La Repubblica - 05 Giugno 2023
di Enzo Bianchi
È paradossale, veramente paradossale che proprio in Europa, la terra delle diversità e delle complessità nella quale è stato elaborato un pensiero che ha ostinatamente perseguito la pace, si assista al riaccendersi della guerra, e la si consideri ancora oggi uno strumento di risoluzione delle controversie interregionali! Non solo, ma proprio in Europa permangono focolai di violenza ai quali la religione dà un contributo decisivo.
Nella guerra tra Russia e Ucraina fin dall’inizio abbiamo evidenziato la miscela esplosiva di nazionalismo e religione e in questi due anni abbiamo constatato come le differenti chiese cristiane non solo si siano trovate su fronti opposti, ma abbiano soffiato sul fuoco delle ostilità benedicendo i propri eserciti, maledicendo il nemico, incoraggiando lo scontro, presentandolo come una battaglia da combattere in nome di Dio, in nome della propria religione, a salvaguardia della propria civiltà.
Avendo frequentato quelle terre, prima e dopo la deflagrazione della Jugoslavia, ormai da tempo ho ripetutamente richiamato l’attenzione sul clima di ostilità mai venuto meno, e sulla possibilità che si sfoci in una guerra al cuore dei Balcani. Erano terre abitate da ortodossi serbi e da albanesi musulmani, che vivevano insieme in modo pacifico. Negli anni settanta e ottanta non ho mai assistito o sentito parlare di tensioni: sotto il regime comunista le due componenti della popolazione conducevano una vita certamente povera, ma caratterizzata da solidarietà e scambio continuo. Poi ci fu la liberazione dal comunismo, emersero le diverse anime nazionali già presenti in quella regione… e fu la guerra, con la comparsa della parola “etnia” in tutta la sua forza identitaria, identità da vivere contro gli altri e senza gli altri. In pochi mesi la violenza e la propaganda riuscirono a distruggere convivenze consolidate nell’intento di tracciare frontiere, cacciare le minoranze per assegnare il territorio a una sola etnia.

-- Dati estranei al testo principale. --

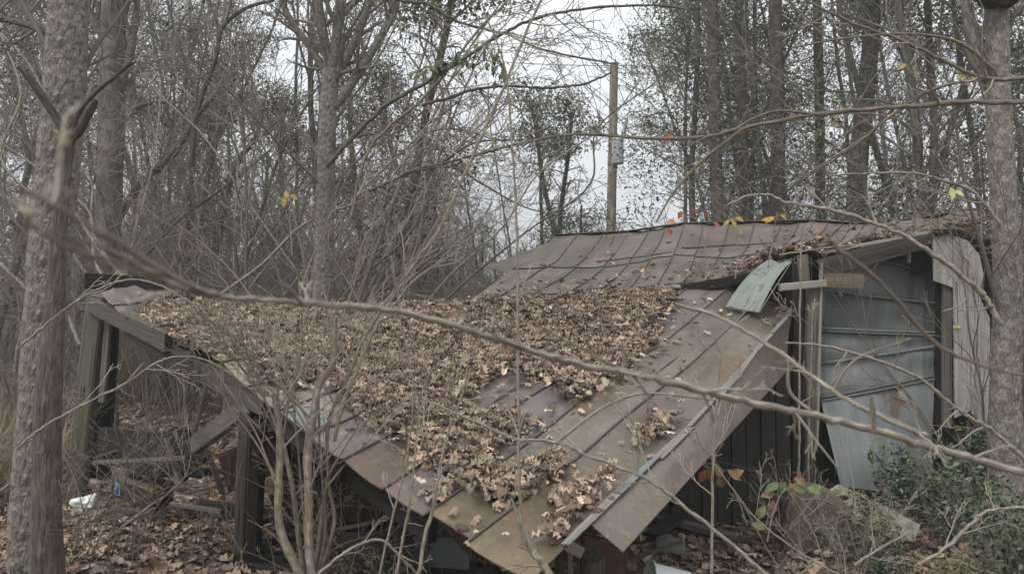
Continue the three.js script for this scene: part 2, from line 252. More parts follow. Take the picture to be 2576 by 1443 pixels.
// patches of other sheet over the eave: rusted foot, bare silver, pale strip
const patch = (s0, s1, v0, v1, mat, label) => { const p = sheet(roofAt, s0, s1, v0, v1, 4, 4, 0.003, 'roof_patch', mat, leanRoof, 0.012); p.userData.label = label; };
patch(NR - 6 + 0.1, NR - 6 + 0.9, 0.0, 0.06, M.paleMetal, 'bare silver patch of sheet at the eave');
{ // curled lip below the second panel
  const b = new MB(), a0 = roofAt(NR - 2 + 0.02, 0.012), a1 = roofAt(NR - 1 - 0.02, 0.012), down = V(0.02, -0.09, 0.02);
  b.slab([a0.clone().add(V(0, -.002, 0)), a1, a1.clone().add(down).lerp(a0.clone().add(down), .1), a0.clone().add(V(0.1, -0.02, 0))], 0.004).build('curled_lip', M.roofOldRed, leanRoof);
}
// ridge-edge flashing of torn pale strips along the right rake
for (let k = 0; k < 9; k++) {
  const v0 = 0.055 + k * 0.105, v1 = v0 + 0.108, w = 0.03 + 0.025 * R1(), b = new MB(), q = [], off = 0.016 + 0.006 * (k % 2);
  const side = V().subVectors(roofAt(NR, 0.5), roofAt(NR - 1, 0.5)).normalize();
  for (const [v, sd, h] of [[v0, -0.5, 0], [v0, 0.5, 0.01], [v1, 0.5, 0.01], [v1, -0.5, 0]]) q.push(roofAt(NR, Math.min(v, 1.02)).addScaledVector(side, sd * w + (R1() - 0.5) * 0.02).addScaledVector(roofUp, off + h));
  b.slab([q[0], q[1], q[2], q[3]], 0.006, roofUp.clone().negate()).build('flashing_strip', k % 3 === 1 ? M.galv : M.woodFlash, leanRoof);
}
{ // the plain tan sheet hanging beyond the flashing
  const tl = (v) => roofAt(NR, v).addScaledVector(roofUp, 0.008), o0 = P(623, 551, 3.4), o1 = P(788, 369, 6.85), o2 = P(783, 328, 7.4);
  const at = (s, v) => { const a = roofAt(NR, lerp(0.1, 0.99, v)).addScaledVector(roofUp, 0.008), c = v < 0.93 ? o0.clone().lerp(o1, v / 0.93) : o1.clone().lerp(o2, (v - 0.93) / 0.07); return a.lerp(c, s).addScaledVector(roofUp, 0.03 * Math.sin(s * Math.PI) * Math.sin(v * 5)); };
  const m = sheet(at, 0, 1, 0, 1, 8, 26, 0.004, 'edge_sheet', M.tanSheet, leanRoof); m.userData.label = 'plain tan sheet hanging beyond the flashing';
  new MB().slab([D(1925, 772, 7.6), D(2003, 774, 7.62), D(1962, 806, 7.55), D(1905, 790, 7.5)], 0.012).build('flashing_end', M.galvLight, leanRoof);
  new MB().beam(D(2000, 772, 7.6), D(1870, 890, 7.05), 0.03, 0.05, roofUp).build('flashing_end', M.galvLight, leanRoof);
}
// timbers
const part = (name, mat, parent, a, b, w, h, up) => new MB().beam(a, b, w, h, up).build(name, mat, parent);
{
  const E = (x, y, dd = 0) => P(x, y, eaveDepth(x) + 0.05 + dd);
  part('eave_beam', M.woodGrey, leanTo, P(92, 305, 7.7), P(168, 342, 6.0), 0.05, 0.15);
  part('eave_beam', M.woodDark, leanTo, P(128, 327, 6.9), P(205, 372, 5.6), 0.06, 0.16);
  part('eave_beam', M.woodGrey, leanTo, D(495, 925, 5.7), D(665, 1015, 4.9), 0.05, 0.15);
  part('eave_beam', M.woodDark, leanTo, D(640, 1010, 5.2), D(870, 1180, 4.3), 0.06, 0.14);
  part('eave_beam', M.woodBlack, leanTo, D(860, 1175, 4.4), D(1090, 1335, 3.75), 0.05, 0.12);
  // dark outer rafter and upper edge at the far left
  part('rafter', M.woodBlack, leanTo, D(212, 705, 8.1), D(330, 712, 8.4), 0.06, 0.16);
  part('rafter', M.woodBlack, leanTo, D(318, 704, 8.35), D(500, 772, 8.5), 0.06, 0.17);
  part('edge_board', M.woodGrey, leanTo, D(236, 757, 7.9), D(310, 790, 7.6), 0.04, 0.2);
  for (let i = 2; i < NR; i += 2) { const a = roofAt(i + 0.5, 0.05).add(V(0, -0.09, 0)), b = roofAt(i + 0.5, 0.93).add(V(0, -0.13, 0)); part('rafter', M.woodDark, leanTo, a, b, 0.05, 0.12); }
  for (const v of [0.3, 0.62]) part('purlin', M.woodDark, leanTo, roofAt(3, v).add(V(0, -0.2, 0)), roofAt(NR - 0.3, v).add(V(0, -0.2, 0)), 0.09, 0.05);
  // posts and a brace
  const p1 = part('post', M.woodMoss, leanTo, Gd(186, 1262).add(V(0, -0.1, 0)), D(248, 742, 7.75), 0.17, 0.15, V(0, 0, 1)); p1.userData.label = 'mossy leaning front post';
  const p2 = part('post', M.woodBlack, leanTo, D(252, 1200, 8.0), D(276, 765, 7.95), 0.19, 0.08, V(0, 0, 1)); p2.userData.label = 'dark wide post behind the mossy one';
  part('brace', M.wood, leanTo, D(258, 1010, 7.7), D(275, 790, 7.75), 0.06, 0.06, V(0, 0, 1));
  const p3 = part('post', M.wood, leanTo, Gd(604, 1392).add(V(0, -0.1, 0)), D(622, 1022, 5.05), 0.075, 0.1, V(0, 0, 1)); p3.userData.label = 'grey weathered post under the eave';
  const p4 = part('post', M.woodDark, leanTo, Gd(636, 1405).add(V(0, -0.1, 0)), D(650, 1060, 5.0), 0.09, 0.1, V(0, 0, 1)); p4.userData.label = 'dark square post beside the grey one';
  part('brace', M.wood, leanTo, D(632, 1012, 5.1), D(492, 1118, 5.9), 0.06, 0.13);
  part('post', M.woodDark, leanTo, D(1408, 1443, 4.0), D(1408, 1372, 3.9), 0.04, 0.06, V(0, 0, 1)); part('post', M.wood, leanTo, D(1436, 1470, 4.0), D(1432, 1350, 3.85), 0.025, 0.05, V(0, 0, 1)); part('post', M.woodDark, leanTo, D(1466, 1500, 4.1), D(1466, 1340, 3.95), 0.02, 0.05, V(0, 0, 1));
  part('broken_stub', M.woodPale, leanTo, D(1395, 1352, 3.55), D(1462, 1388, 3.62), 0.03, 0.05);
}

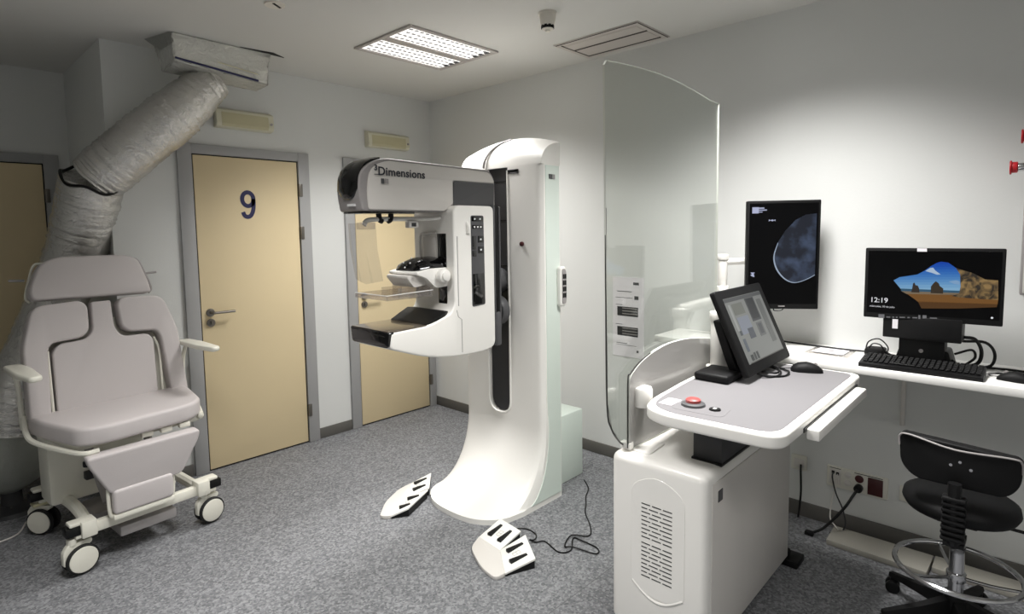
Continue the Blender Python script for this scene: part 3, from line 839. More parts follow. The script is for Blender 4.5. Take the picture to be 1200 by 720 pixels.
# ------------------------------------------------------------------ foot pedals
def pedal(name, label, pts, cable, axis_pts=None):
    """pts: apex, right-back, front-tip outline in plan from measured corners"""
    A, Bm, Bt, Cc, D, E1, E2, E3, F, Gm = [V((p[0], p[1], 0)) for p in pts]
    c = (A + Cc + E2) / 3
    t = thing(name, label, 'foot pedal', (c.x, c.y, 0), group='foot pedals of the mammography unit')
    def plate(corners, zs, th=.012):
        lo = [V((p.x, p.y, z - th)) for p, z in zip(corners, zs)]
        hi = [V((p.x, p.y, z)) for p, z in zip(corners, zs)]
        return bevel(loft([lo, hi]), .003, 2)
    hb, hf = .05, .02
    obj('pedal_plate', plate([F, A, Bm, Gm], [hf, hb, hb, hf]), 'white', t)
    obj('pedal_plate', plate([Gm, Bt, Cc, D], [hf, hb, hb, hf]), 'white', t)
    outer = [(D.x, D.y), (E1.x, E1.y), (E2.x, E2.y), (E3.x, E3.y), (F.x, F.y)]
    ro = rpoly([(Gm.x, Gm.y)] + outer, [0, .004, .03, .05, .05, .004], 5)
    def hz(p):
        d = min((V((p[0], p[1], 0)) - q).length for q in (F, Gm, D, (F + Gm) / 2, (D + Gm) / 2))
        return hf - .004 * min(1, d / .06)
    obj('heel_rest', bevel(loft([[V((p[0], p[1], .001)) for p in ro], [V((p[0], p[1], hz(p))) for p in ro]]), .003, 2, 60), 'light', t)
    def under(corners, zs):
        m = sum(corners, V()) / len(corners)
        cs = [m + (p - m) * .95 for p in corners]
        return loft([[V((p.x, p.y, 0)) for p in cs], [V((p.x, p.y, z - .013)) for p, z in zip(cs, zs)]])
    obj('pedal_base', join(under([F, A, Bm, Gm], [hf, hb, hb, hf]), under([Gm, Bt, Cc, D], [hf, hb, hb, hf])), 'black', t)
    for quad in ((F, A, Bm, Gm), (Gm, Bt, Cc, D)):
        q0, q1, q2, q3 = quad
        for s in (.27, .73):
            a = q0.lerp(q3, s); b = q1.lerp(q2, s)
            p = a.lerp(b, .22); q = a.lerp(b, .80)
            zp = hf + (hb - hf) * .22; zq = hf + (hb - hf) * .80
            d = (q - p).normalized(); n = V((-d.y, d.x, 0))
            w0, w1 = .013, .008
            lo = [p - n * w0, q - n * w1, q + n * w1, p + n * w0]
            zz = [zp, zq, zq, zp]; add = [.012, .004, .004, .012]
            obj('foot_switch', bevel(loft([[V((v.x, v.y, z - .004)) for v, z in zip(lo, zz)], [V((v.x, v.y, z + k)) for v, z, k in zip(lo, zz, add)]]), .002, 2), 'black', t)
        m = (q0 + q1 + q2 + q3) / 4
        d = ((q1 + q2) / 2 - (q0 + q3) / 2).normalized(); n = V((-d.y, d.x, 0))
        r = []
        for a, b in (((-.018, -.01), (.018, -.01)), ((.018, -.01), (.018, .01)), ((.018, .01), (-.018, .01)), ((-.018, .01), (-.018, -.01)), ((0, -.01), (0, .01))):
            zc = (hf + hb) / 2 + .0015
            def pt(u):
                return m + d * u[0] + n * u[1] + V((0, 0, zc + (hb - hf) / .17 * u[0]))
            r.append(tube([pt(a), pt(b)], .0008, 4, 1))
        obj('printed_symbol', join(*r), 'grey', t)
    if cable:
        obj('cable', tube([(x, y, z) for x, y, z in cable], .0035, 6, 6), 'black', t, label='black cable')
    return t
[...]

E l’attenzione si focalizzò sul Kosovo, piccola ma importante regione che prima nessuno nominava, che è la madre di tutti i serbi, la culla della loro religione ortodossa. Il Kosovo è uno scrigno che racchiude le chiese, i monumenti e i monasteri più belli di tutti i Balcani, tanto che sono stati dichiarati per le loro pitture parietali “Patrimonio dell’umanità”.
Per i serbi il Kosovo, e al suo interno la Metochìa, sono la culla della fede e solo lì trovano le loro fonti. Ma dal 2008, con la proclamazione unilaterale dell’indipendenza, è nata anche una persecuzione cristiana dei serbi per indurli ad abbandonare questa terra: si bruciano le chiese, si attaccano i santuari, si depredano i monasteri e si registrano ovunque atti di violenza contro semplici civili… La chiesa serba più volte non solo ha chiesto la condanna di tali atti, ma ha invocato dialogo, tolleranza, rispettosa convivenza reciproca, e il Patriarca Porfirio, che è un uomo di Dio, interviene con insistenza chiedendo la pace e la fine delle ostilità. Purtroppo la violenza sembra in aumento e nelle ultime settimane ci sono stati scontri con feriti che hanno coinvolto anche le forze di pace della NATO. Occorre riconoscere che entrambe le parti in conflitto trovano continui pretesti per alimentare gli scontri. Siccome esiste una certa simmetria tra la guerra russo-ucraina e questa recrudescenza della violenza c’è da temere che il conflitto si estenda sempre di più al cuore dell’Europa: un’Europa che dal canto suo è inerte, incapace di autorevolezza, vergognosamente assente. Un’Europa che così si procura il suicidio nella forma di una morte dolce, senza reagire!